As much as 99%: The 10 US-Europe routes with the highest load factors

   

According to the US Department of Transportation, ~77 million passengers flew between the US and Europe in the 12 months to November 2024. More than three in 10 of the country's international passengers flew to/from the continent.

Some 37 carriers operated 500+ routes and 340+ airport pairs. They filled an average of 83% of the seats for sale.

 

Seat load factors: a summary

An airline's seat load factor is the proportion of available capacity (whether seats or seat miles) filled by traffic (whether passengers or revenue passenger miles).

If too much capacity is available relative to demand, fares and yields will reduce, but loads should rise.

Conversely, if there is too little capacity for the demand at a particular price, fares and yields may increase, but loads may fall while leaving revenue on the table. These things will depend on other factors, including competition.

If capacity rises faster than traffic, loads will fall, meaning fewer passengers to generate the required revenue, and each passenger will cost more to carry, and vice versa.

It is about the relationship between costs, revenue, capacity, and traffic, which all contribute to a route's financial performance or network contribution.

A route with a very high load factor may look like it performs very well, but it is about how it was achieved.

It could simply be full of lower-yielding leisure and visiting friends and relatives traffic, the lowest segments for yields due to lower premium demand. It may not mean good performance unless costs are low enough for this.

They were as high as 99.1%

As summarized below, the analysis of 500+ routes for the 12 months to November 2024 shows the 10 routes with the highest load factors. Most are point-to-point, summer seasonal, and focused on leisure or visiting friends and relatives demand.

Three of them only had a weekly service, with the minimal capacity and nature of demand helping to fill the aircraft.

For year-round links, frequencies were typically reduced in the off-season (helping with fares, yields, and loads) and increased in the primary season (benefiting from peak demand and pricing).

The average load is based on each route's operating period in the 12 months examined. Figures would have varied within that period.

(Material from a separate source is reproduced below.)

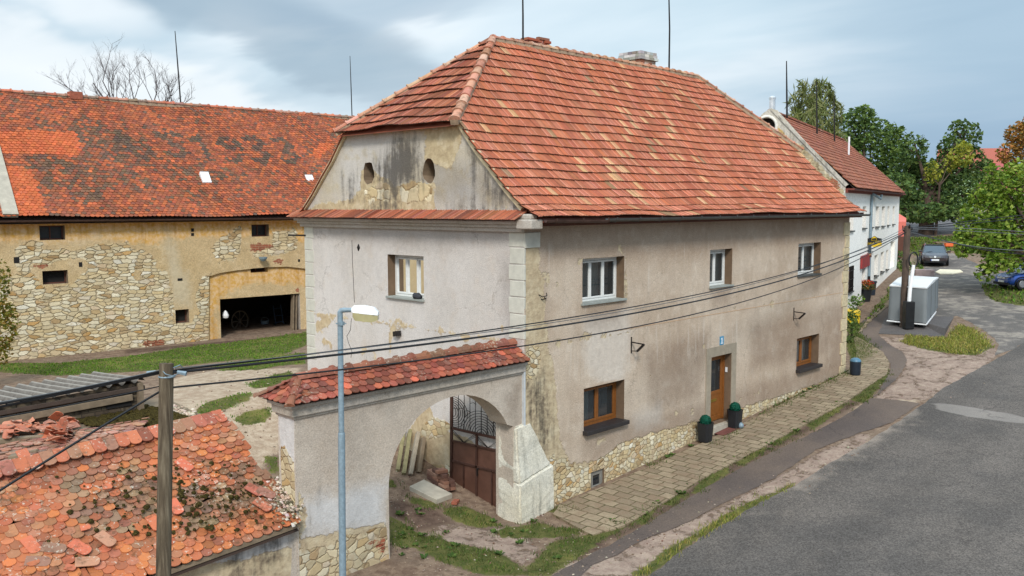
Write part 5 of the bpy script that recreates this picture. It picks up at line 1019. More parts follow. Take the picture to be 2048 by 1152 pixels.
# things lying in the gateway
for k, (a, b, mt) in enumerate([((795, 943), (808, 858), M_woodgreen), ((807, 950), (820, 862), M_woodgreen), ((820, 951), (836, 866), M_stonegrey), ((836, 946), (847, 876), M_wood)]):
    lo = GP(*a); hi = Vector(on(*b, 0, -0.13)); mb = MB(); ax = (hi-lo); mb.bar(lo+Vector((0, 0, .0)), hi, .17, .10, up=(1, 0, .2)); o = mb.build('concrete_post', mt, None, bevel=.012)
    tag(o, ['mossy green post leaning on the gable wall, leftmost in the leaning row', 'mossy post second from the left in the row leaning on the gable wall', 'grey post third in the row leaning on the gable wall', 'brownish post nearest the gate in the row leaning on the gable wall'][k], 'post', 'posts leaning on the gable wall')
s0 = [GP(819, 981), GP(873, 1008), GP(905, 996), GP(848, 967)]; zs_ = max(p.z for p in s0); mb = MB(); loft(mb, [(p.x, p.y, p.z-.04) for p in s0], [(p.x, p.y, p.z+.11) for p in s0]); slab = tag(mb.build('concrete_slab', M_concrete, None, bevel=.012), 'flat grey concrete slab lying on the ground beside the metal gate', 'slab')
bm_ = MB(); bm_.box((-.145, -.07, -.0375), (.145, .07, .0375)); bk0 = bm_.build('brick', M_brickdark, None, bevel=.006); rr = random.Random(6); base = GP(880, 985); base.y += .3
bdata = [bk0.data]
for c_ in (lin(134, 96, 78), lin(96, 68, 58), lin(146, 112, 94)): d_ = bk0.data.copy(); d_.materials[0] = plain('stack_brick', c_, .9, var=.2, scale=9, bump=.4); bdata.append(d_)
first = True; k = 0; U1 = Vector((0.25, 1, 0)).normalized(); V1 = Vector((1, -.25, 0))
c0 = GP(886, 976)
for lay_ in range(6):
    for row in range(2):
        for j in range(3 if lay_ < 4 else (2 if lay_ < 5 else 1)):
            if lay_ >= 3 and row == 1 and j == 0: continue
            o = bk0 if first else bk0.copy()
            if not first: COL.objects.link(o)
            if not first: o.data = bdata[rr.randrange(4)]
            first = False; p = c0+U1*(j*.315-.2+rr.uniform(-.03, .03)+lay_*.03)+V1*(row*.165-.05+rr.uniform(-.025, .025)); o.location = (p.x, p.y, gz(c0.x, c0.y)+.05+lay_*.079); o.rotation_euler = (0, 0, math.atan2(U1.y, U1.x)+rr.uniform(-.14, .14)+(1.57 if lay_ == 5 else 0))
            tag(o, 'dark brown brick in the small stack behind the slab at the metal gate', 'brick', 'bricks stacked beside the gate'); k += 1
o = bk0.copy(); COL.objects.link(o); o.data = bk0.data.copy(); o.data.materials[0] = M_brickred; p = GP(911, 1007); o.location = (p.x, p.y, p.z+.04); o.rotation_euler = (0, .1, .6); tag(o, 'single red brick lying loose under the free end of the gate', 'brick')
if 'group' in o: del o['group']
# ------------------------------------------------------------------ barn across the yard
BA = R(-4); BU = Vector((math.cos(BA), math.sin(BA), 0)); BN = Vector((math.sin(BA), -math.cos(BA), 0)); BP = Vector((-4.88, 21.88, 0))
def bpx1(px, py, back=0.0):
    dd = Vector(ray(px, py)); P0 = BP-BN*back; t_ = (P0-Vector(CC)).dot(BN)/dd.dot(BN); q = Vector(CC)+dd*t_; return ((q-P0).dot(BU), q.z)
def bpx(pts): return [bpx1(*p) for p in pts]
def bc(pts): return [bpx1(x/3.097, 420+y/3.097) for x, y in pts]
barn = thing('barn', 'long stone barn with peeling ochre plaster and patchy orange beaver tail roof', 'barn', tuple(BP+BU*3+Vector((0, 0, 0.9))))
BF = frame_fn(BP, BU, (0, 0, 1), BN)
S_L, S_R = -14.0, 20.0
def brect(x0, y0, x1, y1): a = bpx1(x0, (y0+y1)/2); b = bpx1(x1, (y0+y1)/2); c = bpx1((x0+x1)/2, y0); d2 = bpx1((x0+x1)/2, y1); return rect(a[0], b[0], d2[1], c[1])
bw = [brect(79, 451, 130, 480), brect(85, 541, 136, 568), brect(503, 449, 538, 473), brect(351, 619, 378, 646)]
archp = bpx([(418, 715), (418, 553), (440, 546), (470, 541), (500, 538), (505, 537)]); ar = bpx1(505, 537)
archp = archp[:-1]+[(ar[0], ar[1]), (bpx1(540, 536)[0], ar[1]+.02), (bpx1(575, 538)[0], ar[1]-.0), (bpx1(612, 542)[0], ar[1]-.14), (bpx1(640, 545)[0], ar[1]-.3), (bpx1(640, 545)[0], archp[0][1])]
stone = bc([(-300, 440), (0, 430), (100, 405), (130, 380), (100, 330), (105, 240), (170, 195), (245, 185), (248, 245), (490, 255), (560, 215), (690, 203), (795, 200), (810, 250), (890, 250), (975, 295), (955, 370), (1005, 360), (1040, 395), (1060, 490), (1070, 580), (1078, 700), (1180, 700), (1230, 630), (1205, 560), (1240, 430), (1300, 405), (1310, 900), (900, 1000), (-300, 1100)])
patches = [bc([(205, 345), (300, 340), (400, 310), (545, 290), (550, 380), (470, 430), (440, 465), (300, 500), (240, 450), (190, 390)]), bc([(830, 372), (880, 380), (870, 450), (840, 458)]), bc([(950, 655), (1060, 640), (1070, 690), (960, 690)]), bc([(575, 445), (620, 440), (625, 470), (585, 472)]), bc([(248, 205), (480, 205), (500, 245), (250, 246)])]
stone2 = [bc([(1300, 250), (1350, 190), (1420, 140), (1490, 95), (1490, 270), (1460, 300), (1340, 330), (1330, 280)]), bc([(1690, 140), (1840, 110), (1840, 250), (1700, 280), (1560, 290), (1580, 250), (1690, 230)])]
BAT = dict(peel=lambda P: np.maximum(np.minimum(sdfs(P, [stone]), -sdfs(P, patches)), sdfs(P, stone2)),
           ochre=lambda P: sdfs(P, [bc([(-300, 50), (1890, 50), (1890, 215), (1690, 150), (1400, 175), (1200, 160), (900, 215), (600, 190), (300, 215), (0, 190), (-300, 200)])]),
           pale=lambda P: sdfs(P, [bc([(1000, 100), (1060, 110), (1130, 350), (1180, 420), (1200, 600), (1080, 600), (1045, 380)]), bc([(120, 170), (430, 185), (600, 150), (760, 170), (500, 205), (130, 215)])]),
           brick=lambda P: sdfs(P, [bc([(1545, 210), (1690, 205), (1690, 240), (1560, 250)]), bc([(1690, 310), (1770, 310), (1770, 355), (1690, 350)]), bc([(868, 815), (1027, 808), (1027, 852), (885, 858)]), bc([(205, 335), (300, 330), (300, 350), (210, 360)])]),
           damp=lambda P: sdfs(P, [bc([(0, 900), (1300, 780), (1300, 900), (0, 980)])])-.2)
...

For example, the US DOT shows Delta's New York JFK-Prague service, which operated between May and October 2024, ranged from 87.9% to 98.0%. But did it do as well financially as these numbers suggest? That's an entirely different question.

 

Avg. load factor

Route

Airline

Comments (December 2023-November 2024)

99.1%

Madrid to Orlando

Iberojet

This new route started in June 2024 and operated weekly through September. A350-900

93.9%

Kraków to Chicago O'Hare

LOT Polish

Mainly weekly in the winter and four weekly in the summer. 787-8/787-9

93.7%

Chicago O'Hare to Athens

American

Daily summer seasonal. 787-8/787-9

93.4%

Vienna to Newark

Austrian

Daily year-round. 777-200ER/767-300ER/787-9 (switched to the 787 in November)

93.2%

Barcelona to New York JFK

Level

Mainly three weekly in the winter and daily in the summer. A330-200

93.2%

New York JFK to Berlin

Delta

Daily summer seasonal. 767-300ER

93.0%

New York JFK to Prague

Delta

Daily summer seasonal. 767-300ER

92.8%

London Heathrow to Las Vegas

British Airways

Daily year-round. A350-1000. (Helped by this and more, flights are up to 10 weekly in 2025.)

92.6%

Atlanta to Athens

Delta

Daily summer seasonal. A350-900

92.4%

Rzeszów to Newark

LOT Polish

Weekly summer seasonal. 787-8/787-9

 

Iberojet was number one

Iberojet is in first place with its sole US route: Madrid to Orlando. The Florida airport was the carrier's first US destination when flights launched in June.

With a time-limited service, it relied on Avoris and its Disney-specialized tour operators to drive sales and fill its high-capacity, 432-seat, all-economy A350-900s to a heady 99.1%.

It was the USA's top foreign airline with the fewest flights during its short seasonal operation.